Mi única virtud es sentirme desollado
en el templo y la calle, en la alcoba y el prado.
Orean mi bautismo, en alma y carnes vivas,
las ráfagas eternas entre las fugitivas.
Todo me pide sangre: la mujer y la estrella,
la congoja del trueno, la vejez con su báculo,
el grifo que vomita su hidráulica querella,
y la lámpara, parpadeo del tabernáculo.
Todo lo que a mis ojos es limpio y es agudo
bebe de mis droláticas arterias el saludo.
Mi ángel guardián y mi demonio estrafalario,
desgranando granadas fieles, siguen mi pista
en las vicisitudes de la bermeja lista
que marca, en tierra firme y en mar, mi itinerario.
Como aquel que fue herido en la noche agorera
y denunció su paso goteando la acera,
yo puedo desandar mi camino rubí,
hasta el minuto y hasta la casa en que nací
místicamente armado contra la laica era.
Dejo, sin testamento, su gota a cada clavo
teñido con la savia de mi ritual madera;
no recojo mi sangre, ni siquiera la lavo.
Espiritual al prójimo, mi corazón se inmola
para hacer un empréstito sin usuras aciagas
a la clorosis virgen y azul de los Gonzagas
y a la cárdena quiebra del Marqués de Priola.

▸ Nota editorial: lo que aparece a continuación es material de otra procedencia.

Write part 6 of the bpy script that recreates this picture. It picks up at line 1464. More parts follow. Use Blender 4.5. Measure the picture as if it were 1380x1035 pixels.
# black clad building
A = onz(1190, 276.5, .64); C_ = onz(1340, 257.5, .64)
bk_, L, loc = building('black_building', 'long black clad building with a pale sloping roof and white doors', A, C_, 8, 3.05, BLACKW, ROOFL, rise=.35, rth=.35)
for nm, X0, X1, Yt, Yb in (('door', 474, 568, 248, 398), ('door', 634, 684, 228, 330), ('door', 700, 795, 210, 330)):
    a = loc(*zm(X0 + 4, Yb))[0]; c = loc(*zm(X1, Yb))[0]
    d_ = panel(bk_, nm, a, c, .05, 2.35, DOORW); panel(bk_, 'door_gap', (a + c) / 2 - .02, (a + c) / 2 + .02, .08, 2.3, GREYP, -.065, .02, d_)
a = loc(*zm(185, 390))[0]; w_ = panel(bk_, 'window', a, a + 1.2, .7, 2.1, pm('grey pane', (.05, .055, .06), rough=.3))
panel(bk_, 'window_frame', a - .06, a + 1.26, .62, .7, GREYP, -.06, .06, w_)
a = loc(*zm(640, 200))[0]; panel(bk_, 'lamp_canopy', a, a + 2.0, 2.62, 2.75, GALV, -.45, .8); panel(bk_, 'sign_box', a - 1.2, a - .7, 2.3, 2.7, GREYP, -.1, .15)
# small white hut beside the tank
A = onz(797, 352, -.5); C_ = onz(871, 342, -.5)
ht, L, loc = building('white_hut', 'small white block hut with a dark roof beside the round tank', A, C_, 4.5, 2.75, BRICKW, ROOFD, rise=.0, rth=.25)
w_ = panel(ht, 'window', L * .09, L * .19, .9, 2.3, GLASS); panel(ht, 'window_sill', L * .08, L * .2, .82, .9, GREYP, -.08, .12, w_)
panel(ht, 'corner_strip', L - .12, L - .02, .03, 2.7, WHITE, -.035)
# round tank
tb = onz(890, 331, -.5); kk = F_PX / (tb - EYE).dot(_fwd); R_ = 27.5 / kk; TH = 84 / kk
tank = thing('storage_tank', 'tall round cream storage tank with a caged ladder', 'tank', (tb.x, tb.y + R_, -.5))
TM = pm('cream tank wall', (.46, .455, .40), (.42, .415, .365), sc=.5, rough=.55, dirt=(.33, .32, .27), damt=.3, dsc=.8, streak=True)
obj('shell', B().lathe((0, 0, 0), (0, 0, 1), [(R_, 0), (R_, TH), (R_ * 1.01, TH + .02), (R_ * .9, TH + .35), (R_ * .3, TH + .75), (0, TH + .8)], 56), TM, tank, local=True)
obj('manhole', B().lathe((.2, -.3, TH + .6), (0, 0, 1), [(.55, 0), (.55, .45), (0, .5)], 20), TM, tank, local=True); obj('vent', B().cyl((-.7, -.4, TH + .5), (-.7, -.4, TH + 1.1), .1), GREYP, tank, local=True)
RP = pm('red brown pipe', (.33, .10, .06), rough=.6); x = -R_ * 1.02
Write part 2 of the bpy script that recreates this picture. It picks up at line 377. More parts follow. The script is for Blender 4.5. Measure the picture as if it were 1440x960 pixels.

¿En qué comulgatorio secreto hay que llorar?
¿Qué brújula se imanta de mi sino? ¿Qué par
de trenzas destronadas se me ofrecen por hijas?
¿Qué lecho esquinal pide tibieza en su tramonto?
Ánima adoratriz: a la hora que elijas
para ensalzar tus fieles granadas, estoy pronto.
Mas será con el cálculo de una amena medida:
que se acaben a un tiempo el arrobo y la vida
y que del vino fausto no quedando en la mesa
ni la hez de una hez, se derrumbe en la huesa
el burlesco legado de una estéril pavesa.